First, they are looking for financial success. In November 2012, Forbes magazine put Salman Khan, whom you surely know through the Khan Academy, on its cover with the title “The next trillion dollar business”. That’s as much as the budget of the US Department of Education. So of course they are looking to multiply their investment, like MedTech and BioTech can offer. Lynda.com with its 4000 videos was purchased for $1.4bn by LinkedIn, the French company CrossKnowledge, with 5 times the turnover (€27M), was bought by Wiley, an American publisher.

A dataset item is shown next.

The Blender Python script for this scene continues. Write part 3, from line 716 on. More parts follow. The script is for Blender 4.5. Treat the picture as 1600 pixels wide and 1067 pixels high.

So, the money is there, and in our case the uncertainty factor is smaller because we work in the corporate world. We aren’t asking companies to create new budget lines but to reallocate money. Our big clients have training budgets that range from 1.5 to 8% of their total payroll. Investors know that.

Of course, we were looking for smart money, meaning investors who are passionate about education. Thierry Mauvernay, the owner of Debiopharm laboratories, also owns a school in Switzerland; Nextstage is headed by Grégoire Senthiles who wrote a book on the third industrial revolution with professors; Philippe Hayat teaches at Sciences Po and ESSEC business schools, so of course, we were looking for that extra sense of purpose and meaning.

Should there be a French EdTech industry? Isn’t it too late?

You could consider there already is such an industry in France with France Université Numérique. I’m an optimist when it comes to France, and I believe that with that platform, France reacted very fast to big American projects like Coursera or EdX. And it’s more smartly done that in the days of Secam, the Concorde or the Minitel. And with our startups, as our own funding demonstrates since it’s one of the largest in Europe in our field, there is a French EdTech industry.

However, the digital transformation of middle schools, high schools and universities is much more difficult than for businesses. It’s easier in the corporate world, you know who owns the intellectual property, the technology is there, online learning is there, and the budgets already exist.